En Taking Woodstock, el comediante Demetri Martin es Elliot Tiber, hijo de los propietarios de un motel de mala muerte casi en quiebra cercano a la hoy legendaria granja de Max Yasgur, en cuyo predio se desarrolló el festival. La película empieza lentamente, en un plan de comedia costumbrista, mostrando los intentos casi desesperados de Tiber por salvar de la bancarrota la empresa familiar, intentos que incluyen reeditar un festival de verano donde solía tocar un cuarteto de cuerdas o algo así. Como presidente de la comisión de fomento de la diminuta comunidad de White Lake ya había hecho aprobar la moción del supuesto festival musical, cuando escucha que en un vecindario cercano le han quitado el permiso a un festival de hippies en el que debía participar Janis Joplin. De ahí a que su comunidad se vea asolada por medio millón de hippies y freaks hay sólo un pequeño trecho, y la película de Ang Lee narra con total fluidez y naturalidad la locura de esa invasión flower power que ya es un hito histórico.

Basado en un libro autobiográfico del propio Tiber, Taking Woodstock, el guión del film necesariamente combina la historia colectiva del evento que marcó a varias generaciones con aspectos personales de este entrepeneur azaroso que, al menos según sus memorias, se encontró a sí mismo –incluyendo su propia identidad sexual, tema original ya que nunca fue vinculado con el fenómeno hippie– durante el desmadre masivo que él ayudó a organizar.
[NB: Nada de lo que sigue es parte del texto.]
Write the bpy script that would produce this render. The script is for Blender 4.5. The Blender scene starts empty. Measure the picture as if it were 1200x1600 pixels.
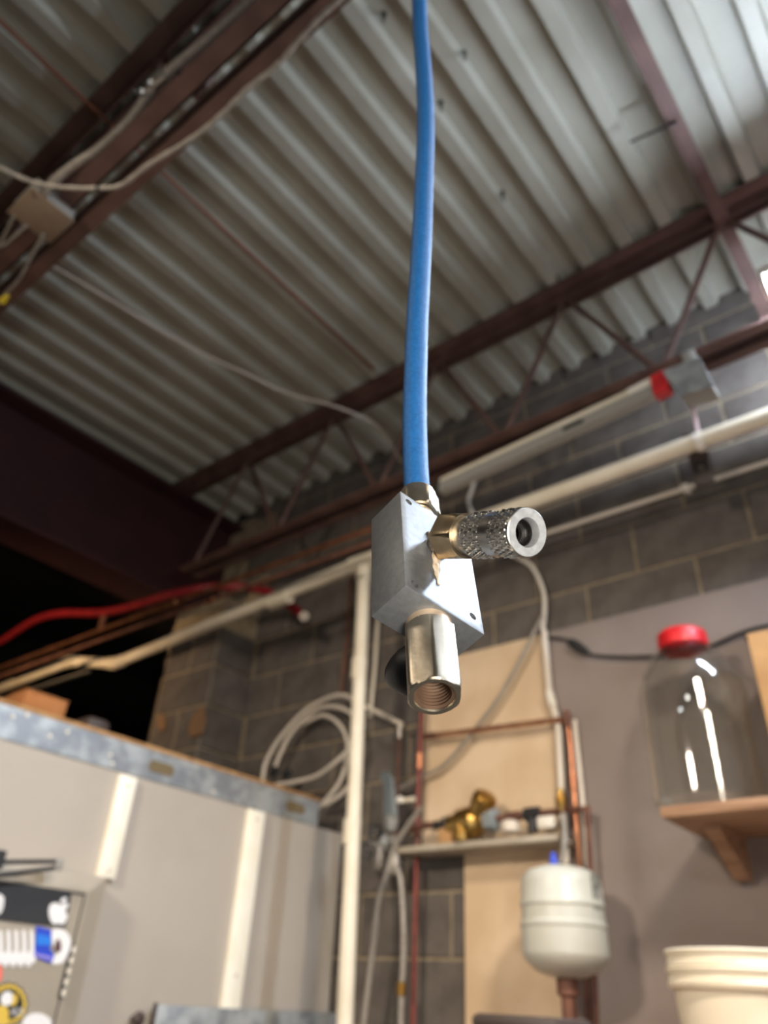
import bpy, bmesh, math, random
from math import pi, sin, cos, radians
from mathutils import Vector as V, Matrix as MX
random.seed(4)
SC = bpy.context.scene
COL = SC.collection

# ------------------------------------------------------------------ camera
EYE = 1.55                                            # eye height above the floor
YAW, PITCH, ROLL, FPX = -0.7067, 0.5794, 0.0600, 1180.07
fw = V((sin(YAW)*cos(PITCH), cos(YAW)*cos(PITCH), sin(PITCH)))
r0 = fw.cross(V((0, 0, 1))).normalized(); u0 = r0.cross(fw)
RT = cos(ROLL)*r0 + sin(ROLL)*u0
UP = -sin(ROLL)*r0 + cos(ROLL)*u0
CAM = V((0, 0, EYE))
cd = bpy.data.cameras.new('camera'); cam = bpy.data.objects.new('camera', cd); COL.objects.link(cam)
cam.matrix_world = MX(((RT.x, UP.x, -fw.x, 0), (RT.y, UP.y, -fw.y, 0), (RT.z, UP.z, -fw.z, EYE), (0, 0, 0, 1)))
cd.sensor_width = 36; cd.sensor_fit = 'AUTO'; cd.lens = FPX/1600*36
cd.clip_start = .02; cd.clip_end = 60
cd.dof.use_dof = True; cd.dof.focus_distance = .365; cd.dof.aperture_fstop = 6.9; cd.dof.aperture_blades = 0
SC.camera = cam

# ------------------------------------------------------------------ light
SC.view_settings.view_transform = 'Standard'; SC.view_settings.look = 'None'
SC.view_settings.gamma = 1.0; SC.view_settings.use_curve_mapping = False
SC.view_settings.exposure = 0.0
W = bpy.data.worlds.new('world'); SC.world = W; W.use_nodes = True
W.node_tree.nodes['Background'].inputs[0].default_value = (.55, .5, .45, 1)
W.node_tree.nodes['Background'].inputs[1].default_value = 0.02

def area(name, loc, aim, sx, sy, power, col, spread=180):
    l = bpy.data.lights.new(name, 'AREA'); l.shape = 'RECTANGLE'; l.size = sx; l.size_y = sy
    l.energy = power; l.color = col; l.spread = radians(spread)
    o = bpy.data.objects.new(name, l); COL.objects.link(o); o.location = V(loc)
    o.rotation_euler = (V(aim)-V(loc)).to_track_quat('-Z', 'Y').to_euler()
    return o
# shop lights behind the photographer (out of frame): a cool tube to the right, warm lamps to the left; plus an added low fill
area('shop_light_cool', (1.35, .45, EYE+.85), (-.3, .9, EYE+1.6), .5, .3, 11, (.93, .97, 1.0), 170)
area('shop_light_warm', (.3, .7, EYE+1.6), (-1.6, 1.9, EYE-.6), .25, .25, 15, (1.0, .87, .72), 92)
area('shop_light_back', (-1.2, -.9, EYE+1.4), (-1.75, 2.4, EYE-.1), .3, .3, 18, (1.0, .86, .70), 95)
area('shop_light_left', (-3.9, -.9, EYE+1.0), (-4.0, 1.9, EYE+1.36), .10, .10, 7, (1.0, .66, .36), 44)
area('fill_light_low', (.75, -.45, EYE-.35), (-.2, .27, EYE+.2), .35, .35, 5, (1.0, .93, .84), 80)  # added fill, no real lamp: brightens the manifold and outlet bore from below

# ------------------------------------------------------------------ helpers
def ray(x, y): return ((x-600)*RT - (y-800)*UP)/FPX + fw
def at_x(x, y, X): d = ray(x, y); return CAM + d*(X/d.x)
def at_y(x, y, Y): d = ray(x, y); return CAM + d*(Y/d.y)
def at_z(x, y, Z): d = ray(x, y); return CAM + d*((Z-EYE)/d.z)
def at_d(x, y, D): return CAM + ray(x, y)*D

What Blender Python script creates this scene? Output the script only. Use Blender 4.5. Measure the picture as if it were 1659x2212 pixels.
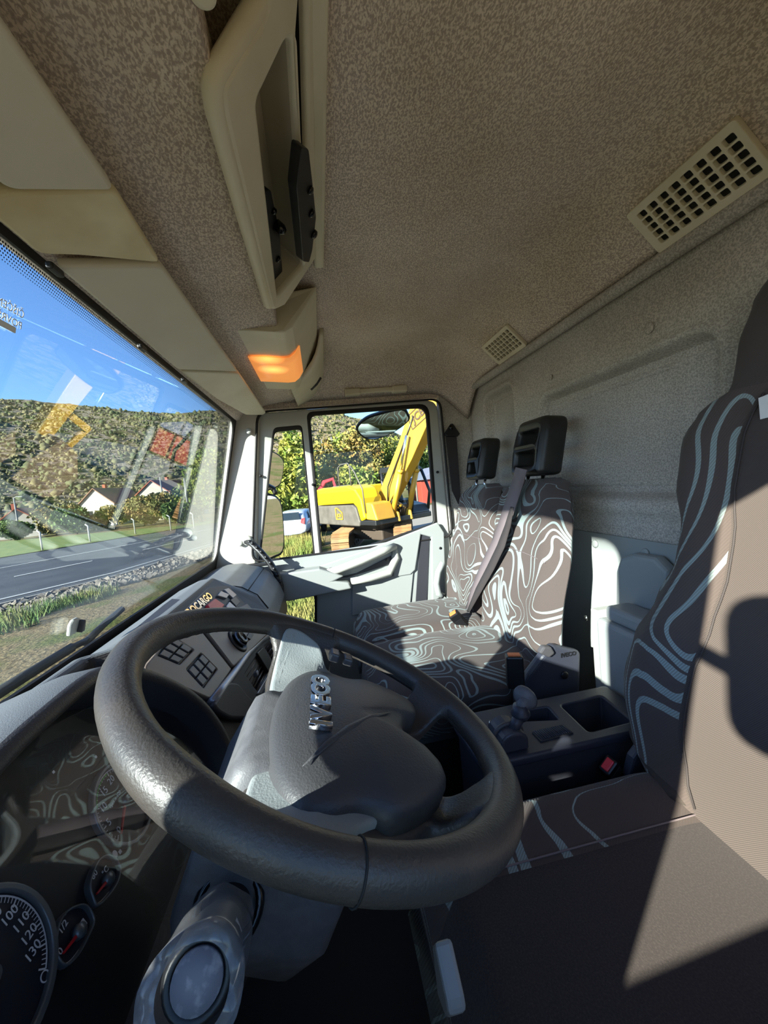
import bpy, bmesh, math, random
import numpy as np
from mathutils import Vector, Matrix, noise
random.seed(7)
sc = bpy.context.scene
for o in list(bpy.data.objects):
    bpy.data.objects.remove(o)

# ------------------------------------------------------------------ camera
# world: X across the cab to the passenger door, Y forward, Z up, ground outside at z = 0
F, CX, CY, CZ = 840.0, 829.5, 1106.0, 2.3
_vx = np.array([690 - CX, CY - 1060, -F]); _vx /= np.linalg.norm(_vx)
_up = np.cross(_vx, -np.array([1, .103, 0.])); _up /= np.linalg.norm(_up)
if _up[1] < 0: _up = -_up
_vy = np.cross(_up, _vx)
RC = np.array([_vx, _vy, _up])          # world = RC @ cam
CAMP = np.array([0, 0, CZ])
cam = bpy.data.objects.new('camera', bpy.data.cameras.new('camera'))
sc.collection.objects.link(cam)
cam.matrix_world = Matrix.Translation(CAMP) @ Matrix([list(r) for r in RC]).to_4x4()
cam.data.sensor_fit = 'HORIZONTAL'; cam.data.sensor_width = 36.0
cam.data.lens = 36.0 * F / 1659.0
cam.data.clip_start = .01; cam.data.clip_end = 2000
sc.camera = cam

# ------------------------------------------------------------------ light
SUN_DIR = Vector((.565, -.735, -.370)).normalized()      # direction the light travels
w = bpy.data.worlds.new('sky'); sc.world = w; w.use_nodes = True
nt = w.node_tree; bg = nt.nodes['Background']
sky = nt.nodes.new('ShaderNodeTexSky'); sky.sky_type = 'NISHITA'; sky.sun_disc = False
sky.sun_elevation = math.asin(-SUN_DIR.z)
sky.sun_rotation = math.atan2(-SUN_DIR.x, -SUN_DIR.y)
sky.altitude = 100; sky.air_density = .9; sky.dust_density = .3; sky.ozone_density = 5.0
nt.links.new(sky.outputs[0], bg.inputs[0]); bg.inputs[1].default_value = .22
sun = bpy.data.objects.new('sun', bpy.data.lights.new('sun', 'SUN')); sc.collection.objects.link(sun)
sun.data.energy = 13.0; sun.data.color = (1, .90, .76); sun.data.angle = math.radians(.6)
sun.rotation_euler = SUN_DIR.to_track_quat('-Z', 'Y').to_euler()
vs = sc.view_settings
vs.view_transform = 'Standard'; vs.look = 'None'; vs.gamma = 1; vs.use_curve_mapping = False
vs.exposure = 1.05

# ------------------------------------------------------------------ helpers
def ray(px, py):
    return RC @ np.array([px - CX, CY - py, -F])
def P(px, py, X=None, Y=None, Z=None):
    d = ray(px, py)
    t = X / d[0] if X is not None else Y / d[1] if Y is not None else (Z - CZ) / d[2]
    return Vector(CAMP + d * t)
def PL(px, py, p0, n):
    d = ray(px, py); p0 = np.array(p0, float); n = np.array(n, float)
    return Vector(CAMP + d * (((p0 - CAMP) @ n) / (d @ n)))
def frame(o, ux, uy):
    ux = Vector(ux).normalized(); uz = ux.cross(Vector(uy)).normalized(); uy = uz.cross(ux)
    m = Matrix((ux, uy, uz)).transposed().to_4x4(); m.translation = Vector(o); return m
def onf(M, px, py, h=0.0):
    """pixel -> local 2-D point on the plane of frame M (raised by h)"""
    n = M.col[2].to_3d(); o = M.translation + n * h
    q = M.inverted() @ PL(px, py, o, n); return (q.x, q.y)
def sr(r, g, b):
    f = lambda c: (c / 255 / 12.92) if c / 255 <= .04045 else ((c / 255 + .055) / 1.055) ** 2.4
    return (f(r), f(g), f(b))

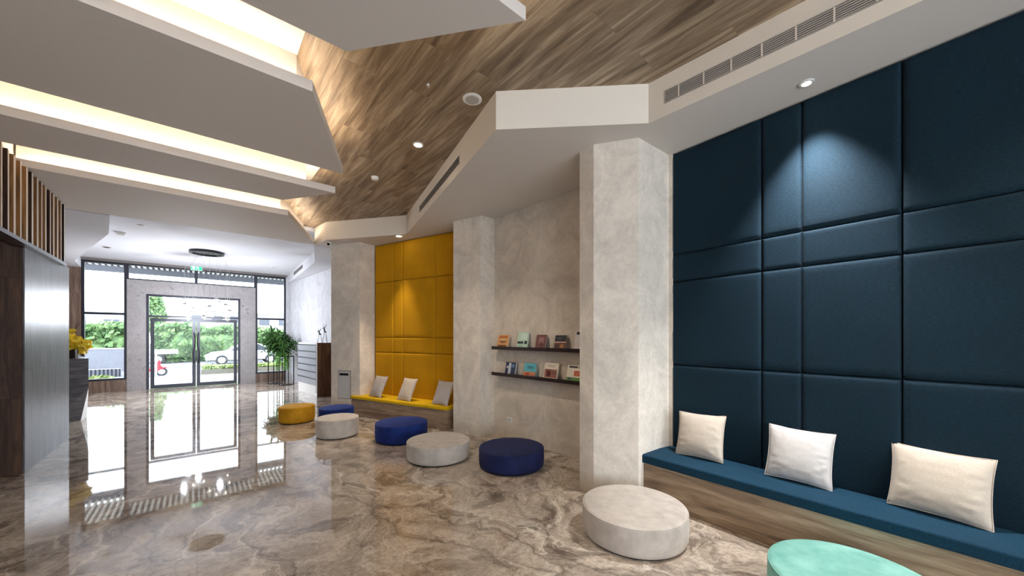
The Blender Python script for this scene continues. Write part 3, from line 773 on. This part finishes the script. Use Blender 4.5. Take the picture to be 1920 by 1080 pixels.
def deer(label, px, ybase, ytop, sz):
    p = depth_xy(px, 9.95); z0 = zc
    t = thing('deer_sculpture', label, 'sculpture', (p[0], p[1], z0), rzm+PI/2, 'deer sculptures on the cabinet')
    H = hz(p, ytop)-z0
    bm = B()
    for sx, sy in ((-.06, -.03), (-.05, .03), (.05, -.03), (.06, .03)):
        tube(bm, [(sx*1.1, sy, 0), (sx*.6, sy*.6, H*.35), (sx*.25, sy*.3, H*.62)], .006, 8, r2=.011)
    link('legs', bm, M['silver'], t, smooth=True)
    bm = B(); tube(bm, [(-.03, 0, H*.55), (.0, 0, H*.60), (.012, 0, H*.68), (.02, 0, H*.78)], .024, 10, r2=.012)
    tube(bm, [(.0, 0, H*.79), (.03, 0, H*.79), (.06, 0, H*.75)], .013, 8, r2=.007)
    link('body', bm, M['black_metal'], t, smooth=True)
    for s in (-1, 1):
        bm = B(); tube(bm, [(0, s*.005, H*.8), (0, s*.05, H*.83), (0, s*.09, H*.90), (0, s*.10, H*1.0)], .008, 8, r2=.003)
        tube(bm, [(0, s*.06, H*.84), (.01, s*.075, H*.92)], .005, 6, r2=.002)
        link('antler', bm, M['black_metal'], t, smooth=True)
deer('shorter antlered deer sculpture on the walnut cabinet, left of the pair', 599.5, 641, 615, 1)
deer('taller antlered deer sculpture on the walnut cabinet, right of the pair', 609, 641, 607.5, 1)

# plant stands
def stand(label, pl, pr, ybot, ztop, dep):
    a, b = at(pl, ybot, 0), at(pr, ybot-.0, 0)
    wd = dist(a, b); t = thing('plant_stand', label, 'stand', (a[0], a[1], 0), rot_of(a, b), 'black plant stands')
    for x in (0, wd):
        for y_ in (0, dep):
            bm = B(); box(bm, x-.011, x+.011, y_-.011, y_+.011, 0, ztop); link('leg', bm, M['black_metal'], t)
    for z in (.012, ztop-.01):
        bm = B()
        for y_ in (0, dep): box(bm, .011, wd-.011, y_-.01, y_+.01, z-.01, z+.01)
        for x in (0, wd): box(bm, x-.01, x+.01, .011, dep-.011, z-.01, z+.01)
        link('frame_ring', bm, M['black_metal'], t)
    bm = B(); box(bm, 0, wd, 0, dep, ztop, ztop+.012); link('top_plate', bm, M['black_metal'], t)
    return (a[0]+b[0])/2, (a[1]+b[1])/2, wd
sx1, sy1, _ = stand('taller black metal plant stand by the right entrance window', 503, 519.5, 720.5, 1.15, .28)
sx2, sy2, _ = stand('shorter black metal plant stand in front of the taller one', 523.5, 540.5, 722.8, .95, .3)

def frond(bm, base, d, L, wd, droop, n=7, mi=0):
    d = Vector(d).normalized(); side = d.cross(Vector((0,0,1)))
    if side.length < .1: side = Vector((1,0,0))
    side.normalize(); prev = None; p = Vector(base)
    for i in range(n+1):
        s = i/n; w_ = wd*math.sin(PI*min(.97, .12+s*.88))+.002
        a, b = bm.verts.new(p+side*w_), bm.verts.new(p-side*w_); c = bm.verts.new(p+Vector((0,0,-w_*.35)))
        if prev:
            for f in (bm.faces.new((prev[0], a, c, prev[2])), bm.faces.new((prev[2], c, b, prev[1]))): f.material_index = mi
        prev = (a, b, c); dd = (d+Vector((0,0,-droop*s*2))).normalized(); p = p+dd*L/n
def fern(label, c, z, R, count, trail):
    t = thing('potted_fern', label, 'plant', (c[0], c[1], z), 0)
    bm = B(); lathe(bm, [(0,0), (.11,0), (.15,.22), (.135,.22), (.12,.19), (0,.19)], 32); link('pot', bm, M['black_metal'], t, smooth=True)
    rg = random.Random(5); bm = B()
    for k in range(count):
        a = rg.random()*2*PI; el = rg.uniform(-.1, 1.3)
        d = (math.cos(a)*math.cos(el), math.sin(a)*math.cos(el), math.sin(el))
        b = (rg.uniform(-.12,.12), rg.uniform(-.12,.12), .2+rg.uniform(0, .36))
        L = R*rg.uniform(.75, 1.15)
        frond(bm, b, d, L, rg.uniform(.018, .035), rg.uniform(.5, 1.0))
        # side leaflets
        for q in range(5):
            s = .25+q*.15; bb = Vector(b)+Vector(d)*L*s+Vector((0,0,-L*s*s*.5))
            for sg in (-1, 1):
                dd = Vector((d[0]-sg*d[1]*1.2, d[1]+sg*d[0]*1.2, -.2)); frond(bm, bb, dd, .13, .016, .6, 3)
    link('fronds', bm, M['fern'], t)
    bm = B()
    for k in range(trail):
        a = rg.uniform(-2.4, .6); b = (math.cos(a)*.17, math.sin(a)*.17, .2)
        frond(bm, b, (math.cos(a)*.5, math.sin(a)*.5, -1), rg.uniform(.35, .8), .014, .6, 8)
        for q in range(9):
            bb = (b[0]*(1+q*.03)+rg.uniform(-.02,.02), b[1]*(1+q*.03), .15-q*.07); frond(bm, bb, (rg.uniform(-1,1), rg.uniform(-1,1), -.5), .08, .014, .6, 3)
    link('trailing_stems', bm, M['hang_green'], t)
mid = ((sx1+sx2)/2+.02, (sy1+sy2)/2+.15)
fern('large lush fern with trailing stems on the black plant stands', (sx2-.05, sy2+.15), .962, .52, 150, 14)
fern('smaller fern drooping from the taller black plant stand', (sx1+.06, sy1+.14), 1.162, .40, 60, 7)

# reception desk and flowers
zd = 1.17
A_, B_ = depth_xy(90, 6.5), at(151.5, 787.5, 0); Bt = depth_xy(166, 7.1); At = depth_xy(90, 6.5)
desk = thing('reception_desk', 'faceted grey streaked stone reception desk at the left of the foyer', 'desk', (Bt[0], Bt[1], 0))
def rel(p): return (p[0]-Bt[0], p[1]-Bt[1])
bm = B()
Q_ = at(163, 782, 0)
top = [rel(At), (0, 0), (-.004, .02), rel((-2.16, 13.1)), rel((-2.95, 13.1)), rel((-2.95, At[1]+.05))]
bot = [rel(At), rel(B_), rel(Q_), rel((-2.3, 12.8)), rel((-2.95, 12.8)), rel((-2.95, At[1]+.05))]
zk = 0.61
ring = []
for pts, z in ((bot, 0), (top, zk), (top, zd)): ring.append([bm.verts.new((x, y_, z)) for x, y_ in pts])
for r0, r1 in zip(ring, ring[1:]):
    for i in range(6):
        f = bm.faces.new((r0[i], r0[(i+1)%6], r1[(i+1)%6], r1[i])); f.material_index = 1 if (i in (1, 2) and r0 is ring[0]) else 0
bm.faces.new(ring[0][::-1]); bm.faces.new(ring[2])
dk = link('desk_body', bm, [M['desk_stone'], M['plastic_white']], desk)
bm = B(); tp = [(x*1.0, y_) for x, y_ in top]; prism(bm, tp, zd, zd+.012); link('desk_top', bm, M['desk_stone'], desk)
fl = depth_xy(136, 7.05)
fl = (fl[0]-.05, fl[1]+.12)
vs = thing('flower_vase', 'brown vase of bright yellow orchids on the reception desk', 'vase', (fl[0], fl[1], zd+.012))
bm = B(); box(bm, -.17, .11, -.08, .08, 0, .17, bev=.006); link('vase_body', bm, M['espresso'], vs)
for xx in (-.01, .09):
    bm = B(); box(bm, xx-.012, xx+.012, -.086, -.08, 0, .17); link('pale_stripe', bm, M['plastic_white'], vs)
rg = random.Random(11); bm = B()
def blossom(bm, c, s):
    n = Vector((rg.uniform(-1, 1), rg.uniform(-1.2, .4), rg.uniform(-.3, .8))).normalized()
    a = n.orthogonal().normalized(); b = n.cross(a)
    for k in range(5):
        th = 2*PI*k/5; d = a*math.cos(th)+b*math.sin(th); e = a*math.cos(th+.6)+b*math.sin(th+.6); h = a*math.cos(th-.6)+b*math.sin(th-.6)
        v = [bm.verts.new(Vector(c)), bm.verts.new(Vector(c)+h*s*.7+n*s*.15), bm.verts.new(Vector(c)+d*s+n*s*.05), bm.verts.new(Vector(c)+e*s*.7+n*s*.15)]
        bm.faces.new(v)
for k in range(230):
    a = rg.random()*2*PI; r_ = math.sqrt(rg.random())*.30
    blossom(bm, (r_*math.cos(a)*.95, r_*math.sin(a)*.6, .19+rg.random()*.30*(1-.5*r_/.3)), rg.uniform(.03, .048))
for k in range(26): blossom(bm, (rg.uniform(-.08,.06), rg.uniform(-.05,.05), rg.uniform(.42, .56)), .036)
for k in range(40): blossom(bm, (.14+rg.uniform(-.08,.1), rg.uniform(-.08,.05), rg.uniform(.08, .25)), .036)
link('blossoms', bm, M['petal'], vs)
bm = B()
for e in ((.22, .1, .86), (-.12, 0, .62), (.1, .05, .7), (.18,.02,.45)):
    tube(bm, [(0, 0, .1), (e[0]*.15-.05, 0, e[2]*.5), (e[0]*.5, e[1]*.5, e[2]*.78), e], .006, 5, r2=.002)
link('twigs', bm, M['twig'], vs)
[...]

Teniendo en cuenta que el protagonista, sin ser del todo un personaje straight, tampoco era un freak con barba y pelo largo, la historia también habla de sus primeras experiencias con drogas, a las que achaca, por ejemplo, la ya mencionada conferencia de prensa en la que para salir del paso de las preguntas de los periodistas hostiles terminó insinuando que el evento sería gratuito (es que estaba muy nervioso, al borde de la náusea, y justo antes de la conferencia de prensa le convidaron una marihuana especialmente fuerte, parece). En otro momento, mientras Tiber intenta acercarse al “centro del universo” –es decir, el escenario donde tocaban las bandas–, hay un raro momento psicodélico para el cine moderno, cuando unos hippies cómodamente instalados en una típica camioneta colorida de la época le convidan una dosis de LSD 25. Este tipo de secuencia era más o menos común en el cine de fines de los ’60 y los ’70, pero en el Hollywood actual las experiencias lisérgicas han sido dadas de baja, por lo que esta secuencia, con alucinante música de The Seeds y una sutil animación en la que cobran vida los dibujos del interior del vehículo es uno de los mayores logros estéticos de este film de Ang Lee.

Justamente una de las quejas que podría provocar Taking Woodstock es la ausencia de material de archivo de las bandas de rock que tocaron en el festival, pero éstas son críticas injustas, ya que la película trata sobre el lado humano del evento y no del musical (y por otro lado, para eso ya está el documental de Michael Wadleigh sobre los conciertos). Moverse desde el motel de la familia de Tiber hasta el frente del escenario era algo casi imposible en medio de la muchedumbre, y precisamente uno de los grandes momentos del film es el intento del protagonista por llegar hasta ahí, lo que da lugar a una de las más ambiciosas reconstrucciones de la época hippie de la historia del cine, ya que la cantidad de extras, autos, policías –uno de los cuales trata de llevar a Tiber hasta el escenario en su moto– es un trabajo de cine épico comparable a las batallas de Kubrick en Barry Lyndon, sólo que, claro, con un tono pacifista totalmente distinto.

Más allá de que por el tipo de película con docenas de personajes hay poco lugar para el lucimiento actoral, hay que destacar a un desopilante Liev Schreiber como un travesti ex marine experto en seguridad, y al siempre eficaz Eugene Levy (el padre de la saga de American Pie) como el granjero Max Yasgur. Y si bien la música de los grupos en vivo casi nunca se escucha en primer plano, hay un excelente score sixties por Danny Elfman y un soundtrack que incluye bienvenidos temas de la época a cargo de The Doors, Steve Winwood y Jefferson Airplane.